Aim of the exercise.
Extract exactly those lines that lie between the start of the material and the line with "tag(w.build('pool_water', M['water']), kind='structure')", including both boundary lines and no others.

Data excerpt.
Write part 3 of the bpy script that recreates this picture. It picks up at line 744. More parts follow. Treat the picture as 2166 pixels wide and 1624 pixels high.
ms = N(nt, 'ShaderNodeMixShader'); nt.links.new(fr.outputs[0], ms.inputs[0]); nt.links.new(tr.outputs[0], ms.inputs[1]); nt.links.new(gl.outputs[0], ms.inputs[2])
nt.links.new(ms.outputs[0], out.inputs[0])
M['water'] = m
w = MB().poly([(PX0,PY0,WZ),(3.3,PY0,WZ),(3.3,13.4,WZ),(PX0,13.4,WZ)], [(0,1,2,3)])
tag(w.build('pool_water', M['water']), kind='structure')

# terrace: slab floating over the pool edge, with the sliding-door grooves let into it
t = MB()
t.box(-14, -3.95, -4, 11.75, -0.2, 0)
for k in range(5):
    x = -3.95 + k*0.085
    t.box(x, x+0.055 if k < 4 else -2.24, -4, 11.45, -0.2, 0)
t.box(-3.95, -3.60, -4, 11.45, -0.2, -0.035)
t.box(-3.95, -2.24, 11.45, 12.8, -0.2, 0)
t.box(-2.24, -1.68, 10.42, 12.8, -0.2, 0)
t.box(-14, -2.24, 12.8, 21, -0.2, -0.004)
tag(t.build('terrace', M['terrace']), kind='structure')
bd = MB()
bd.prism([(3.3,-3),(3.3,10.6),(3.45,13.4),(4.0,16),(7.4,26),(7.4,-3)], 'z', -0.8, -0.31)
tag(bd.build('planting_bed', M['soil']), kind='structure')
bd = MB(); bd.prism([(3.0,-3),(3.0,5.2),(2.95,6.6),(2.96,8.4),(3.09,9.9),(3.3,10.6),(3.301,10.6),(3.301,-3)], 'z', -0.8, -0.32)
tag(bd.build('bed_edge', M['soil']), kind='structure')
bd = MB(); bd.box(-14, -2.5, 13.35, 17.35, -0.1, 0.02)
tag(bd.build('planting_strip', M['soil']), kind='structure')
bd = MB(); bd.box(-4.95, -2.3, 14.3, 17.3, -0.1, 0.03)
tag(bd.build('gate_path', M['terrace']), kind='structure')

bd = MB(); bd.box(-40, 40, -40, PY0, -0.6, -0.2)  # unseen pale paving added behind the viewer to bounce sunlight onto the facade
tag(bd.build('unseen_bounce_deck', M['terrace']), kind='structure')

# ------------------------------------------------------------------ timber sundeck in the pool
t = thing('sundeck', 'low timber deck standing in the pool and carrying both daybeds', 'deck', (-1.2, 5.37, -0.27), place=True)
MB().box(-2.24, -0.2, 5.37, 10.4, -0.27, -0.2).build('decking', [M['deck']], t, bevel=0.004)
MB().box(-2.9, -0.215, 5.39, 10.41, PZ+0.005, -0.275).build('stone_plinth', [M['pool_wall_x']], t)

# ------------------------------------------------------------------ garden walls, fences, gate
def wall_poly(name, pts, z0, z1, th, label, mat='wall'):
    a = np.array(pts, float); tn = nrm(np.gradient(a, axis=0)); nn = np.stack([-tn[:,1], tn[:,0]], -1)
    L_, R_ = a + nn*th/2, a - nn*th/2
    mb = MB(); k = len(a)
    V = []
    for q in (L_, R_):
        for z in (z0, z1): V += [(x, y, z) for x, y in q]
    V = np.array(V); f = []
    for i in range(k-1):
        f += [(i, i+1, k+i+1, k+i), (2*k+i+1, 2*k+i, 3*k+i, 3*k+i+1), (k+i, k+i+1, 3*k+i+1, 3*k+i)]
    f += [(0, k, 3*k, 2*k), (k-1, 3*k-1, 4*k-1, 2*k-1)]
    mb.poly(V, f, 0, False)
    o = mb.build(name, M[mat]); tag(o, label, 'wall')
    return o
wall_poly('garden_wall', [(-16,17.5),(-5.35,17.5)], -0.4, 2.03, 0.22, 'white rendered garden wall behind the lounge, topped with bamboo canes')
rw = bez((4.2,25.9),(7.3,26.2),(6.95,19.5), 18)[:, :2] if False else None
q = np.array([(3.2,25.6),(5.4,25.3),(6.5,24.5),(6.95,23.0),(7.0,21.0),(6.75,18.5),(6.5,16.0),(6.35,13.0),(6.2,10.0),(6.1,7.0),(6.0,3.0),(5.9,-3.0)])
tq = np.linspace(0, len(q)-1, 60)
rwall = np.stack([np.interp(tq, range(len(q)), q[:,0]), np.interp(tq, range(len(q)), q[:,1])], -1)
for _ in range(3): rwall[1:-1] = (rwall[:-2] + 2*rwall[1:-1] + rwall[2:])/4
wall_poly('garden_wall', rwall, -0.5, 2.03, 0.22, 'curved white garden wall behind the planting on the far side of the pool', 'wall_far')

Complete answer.
Write part 3 of the bpy script that recreates this picture. It picks up at line 744. More parts follow. Treat the picture as 2166 pixels wide and 1624 pixels high.
ms = N(nt, 'ShaderNodeMixShader'); nt.links.new(fr.outputs[0], ms.inputs[0]); nt.links.new(tr.outputs[0], ms.inputs[1]); nt.links.new(gl.outputs[0], ms.inputs[2])
nt.links.new(ms.outputs[0], out.inputs[0])
M['water'] = m
w = MB().poly([(PX0,PY0,WZ),(3.3,PY0,WZ),(3.3,13.4,WZ),(PX0,13.4,WZ)], [(0,1,2,3)])
tag(w.build('pool_water', M['water']), kind='structure')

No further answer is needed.